The Salathe Headwall / by Mayan Smith-Gobat

Snow has finally arrived in the Valley... The season is truly over and my plane leaves for NZ in about an hour. I am sad to leave this beautiful corner of the world which has taught me so much over the last couple of months and become another 'home' to me,  but the at least the last few weeks have been stunning weather. Cool clear days and crisp nights with no people in the valley - it has been quite a treat to experience Yosemite without the usual crowds.  In the last couple of weeks I climbed a bunch of the Yosemite classics, and although this year I did not succeed in climbing the Salathe in my ideal style, a single push from the ground, I did manage one final attempt at free climbing the last few pitches of the Salathe - "The Headwall". This is the most striking feature on the route and the main reason why I chose to attempt this line. These two stunning and crazily exposed pitches of 5.13b/29 crack, are also the crux of the climb and previously I had barely had the opportunity to attempt, let alone red-point them, due to bad weather and lack of partners.

On this last trip to the top of the Salathe, I had thought I had blown it, when on my first attempt a foot blew off causing me to rip a big hole in the tip of my middle finger, which just refused to stop bleeding, no matter how much, or how tight, I wrapped it with tape... At this moment I saw all my effort and my dreams of freeing El Capitan drop like stone to the valley floor, for this season anyway. I did not believe that there was any hope of me being able to hold those tiny crimpers at the start of the Headwall with a mummified finger. But after some thought my ever-present optimism returned and I realized that there was nothing, other than perhaps some sanity, to be lost by trying. I rested for the remainder of the day, hoping to come back the next morning with refreshed inspiration.

Luckily, the next morning the bleeding in my finger had subsided, but I was definitely thrown off by the tape causing my fingers to not fit nearly as well in the pin-scars, and a lack of sensation on the miniscule crimps. I fell off the delicate, crimpy start section several times, and was almost ready to resign myself to defeat, when I realized that my mind was holding me back - I was not believing in my ability to climb in less-than optimum conditions, and to have any chance of executing this climb I needed to fully believe in it.  I scrapped together the remainders of my motivation and pulled myself together to really give it everything, my best, for one final try... It worked, my feet did not blow, I pulled through the crimps and I almost felt as though I was floating up the 45 meters of flaring, overhung and desperately insecure hand-jams. It was the best feeling to finally pull through those last powerful finger-locks and sink my hand into that final jug, after all the time and effort I have invested in this route.
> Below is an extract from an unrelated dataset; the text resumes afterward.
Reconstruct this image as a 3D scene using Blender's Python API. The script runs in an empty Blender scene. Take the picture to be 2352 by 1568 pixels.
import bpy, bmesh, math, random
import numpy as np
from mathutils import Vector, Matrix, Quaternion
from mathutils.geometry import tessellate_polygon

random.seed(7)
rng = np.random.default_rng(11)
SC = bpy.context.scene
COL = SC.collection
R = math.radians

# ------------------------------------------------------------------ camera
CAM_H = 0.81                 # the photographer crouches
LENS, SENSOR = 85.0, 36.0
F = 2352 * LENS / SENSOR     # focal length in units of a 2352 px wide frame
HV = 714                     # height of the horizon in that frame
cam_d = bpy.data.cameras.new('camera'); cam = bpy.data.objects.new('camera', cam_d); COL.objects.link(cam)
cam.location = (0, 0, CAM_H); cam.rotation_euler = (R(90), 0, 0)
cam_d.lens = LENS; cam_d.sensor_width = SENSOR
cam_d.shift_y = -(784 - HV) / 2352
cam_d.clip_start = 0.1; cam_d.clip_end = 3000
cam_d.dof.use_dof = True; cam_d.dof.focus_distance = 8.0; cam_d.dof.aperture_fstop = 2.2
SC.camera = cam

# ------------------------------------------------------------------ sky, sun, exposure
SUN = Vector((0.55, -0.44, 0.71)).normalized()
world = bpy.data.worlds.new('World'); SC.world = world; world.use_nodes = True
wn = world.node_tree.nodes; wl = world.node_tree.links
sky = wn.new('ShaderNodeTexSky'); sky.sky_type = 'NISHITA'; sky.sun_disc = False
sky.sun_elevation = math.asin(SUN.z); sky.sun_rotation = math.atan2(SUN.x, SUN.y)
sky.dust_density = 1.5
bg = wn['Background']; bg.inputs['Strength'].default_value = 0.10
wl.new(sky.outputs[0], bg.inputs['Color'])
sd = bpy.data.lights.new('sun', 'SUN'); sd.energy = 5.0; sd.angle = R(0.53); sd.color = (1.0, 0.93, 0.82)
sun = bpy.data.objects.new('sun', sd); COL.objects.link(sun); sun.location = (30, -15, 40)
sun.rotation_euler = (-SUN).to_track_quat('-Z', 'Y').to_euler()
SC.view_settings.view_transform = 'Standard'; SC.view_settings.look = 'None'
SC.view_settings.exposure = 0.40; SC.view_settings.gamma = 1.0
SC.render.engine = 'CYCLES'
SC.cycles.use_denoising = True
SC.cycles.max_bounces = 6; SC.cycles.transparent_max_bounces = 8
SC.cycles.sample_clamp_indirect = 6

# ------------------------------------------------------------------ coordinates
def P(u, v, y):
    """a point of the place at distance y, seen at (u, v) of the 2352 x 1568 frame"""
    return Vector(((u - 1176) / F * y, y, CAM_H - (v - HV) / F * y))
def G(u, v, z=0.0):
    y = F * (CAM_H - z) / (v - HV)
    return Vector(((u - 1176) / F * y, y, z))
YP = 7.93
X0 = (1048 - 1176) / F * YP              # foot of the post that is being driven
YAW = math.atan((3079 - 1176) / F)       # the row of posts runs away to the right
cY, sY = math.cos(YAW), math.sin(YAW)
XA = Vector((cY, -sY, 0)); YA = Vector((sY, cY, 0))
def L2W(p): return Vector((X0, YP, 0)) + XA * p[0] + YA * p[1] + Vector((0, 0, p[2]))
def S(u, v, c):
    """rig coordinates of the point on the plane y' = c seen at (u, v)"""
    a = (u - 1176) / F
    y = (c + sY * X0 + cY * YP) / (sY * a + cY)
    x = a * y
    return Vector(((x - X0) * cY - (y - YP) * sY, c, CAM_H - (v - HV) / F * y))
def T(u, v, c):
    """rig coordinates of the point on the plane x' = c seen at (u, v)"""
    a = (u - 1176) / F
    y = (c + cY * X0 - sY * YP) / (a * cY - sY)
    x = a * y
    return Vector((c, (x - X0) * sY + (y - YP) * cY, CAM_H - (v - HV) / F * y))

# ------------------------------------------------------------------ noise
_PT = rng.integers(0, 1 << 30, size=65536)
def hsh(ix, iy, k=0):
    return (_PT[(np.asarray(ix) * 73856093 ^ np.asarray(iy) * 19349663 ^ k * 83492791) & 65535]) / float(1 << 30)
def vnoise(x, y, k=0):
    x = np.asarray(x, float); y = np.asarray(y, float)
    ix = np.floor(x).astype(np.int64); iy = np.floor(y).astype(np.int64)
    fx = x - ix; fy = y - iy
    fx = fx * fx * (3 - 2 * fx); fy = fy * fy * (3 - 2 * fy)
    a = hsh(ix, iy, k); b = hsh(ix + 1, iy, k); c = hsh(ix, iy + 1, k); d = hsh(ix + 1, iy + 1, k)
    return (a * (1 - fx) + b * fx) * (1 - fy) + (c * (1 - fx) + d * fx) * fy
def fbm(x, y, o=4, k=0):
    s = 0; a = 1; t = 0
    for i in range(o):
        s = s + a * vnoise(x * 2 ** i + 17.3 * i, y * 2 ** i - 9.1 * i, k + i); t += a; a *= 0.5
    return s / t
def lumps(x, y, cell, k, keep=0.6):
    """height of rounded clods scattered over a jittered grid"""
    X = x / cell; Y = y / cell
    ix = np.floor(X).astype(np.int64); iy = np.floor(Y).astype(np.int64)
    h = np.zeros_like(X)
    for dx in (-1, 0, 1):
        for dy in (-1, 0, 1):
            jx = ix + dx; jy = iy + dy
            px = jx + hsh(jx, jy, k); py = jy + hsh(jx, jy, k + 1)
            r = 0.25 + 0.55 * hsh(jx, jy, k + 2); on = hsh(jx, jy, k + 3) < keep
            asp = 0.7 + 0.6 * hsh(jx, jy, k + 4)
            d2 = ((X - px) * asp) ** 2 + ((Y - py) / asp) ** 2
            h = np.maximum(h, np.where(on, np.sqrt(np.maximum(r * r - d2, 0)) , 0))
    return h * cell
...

Mid-way up the epic flaring headwall crack. Photographer: Ben Ditto

Above me one final challenge remained before Long ledge - a 15 meter pitch starting with a steep, powerful finger crack, and finishing in an intense and very technical boulder. This late in the season there is very little shade on El Capitan, and by the time I started up this last pitch the sun was already on the rock and it was instantly to hot for me to be able to execute the final boulder problem. I returned the next morning, but unfortunately this last morning had turned bitterly cold and windy, I found it extremly difficult to warm myself up enough to be climbing well. Eventually, after many attempts on the finger crack I succeeded to relax and warmup enough to move efficiently and pull into the 'slot', which is a no-hands rest just before the final boulder. I rested for as long as I could, watching the sun creeping ever closer to those vital holds. I felt great when I launched into the technical sequence of lay-backs on slopping pin-scars, but unfortunately on the final move my foot slipped off a smear and I fell. There was no time for me to repeat the pitch, so I lowered back into the no-hands rest and succeeded to climb through to long ledge on my next attempt... Yoyo style?!?

It was definitely not my ideal, but I have climbed all the 32 pitches with only one brief hang on the rope. I know I can climb it clean and am already looking forward to returning next year to climb it in one push. The experience of working the Salathe on my own has been very powerful and has taught me much more than just how to climb a crack. Belief, motivation and psych are all important... they have the power to take you anywhere!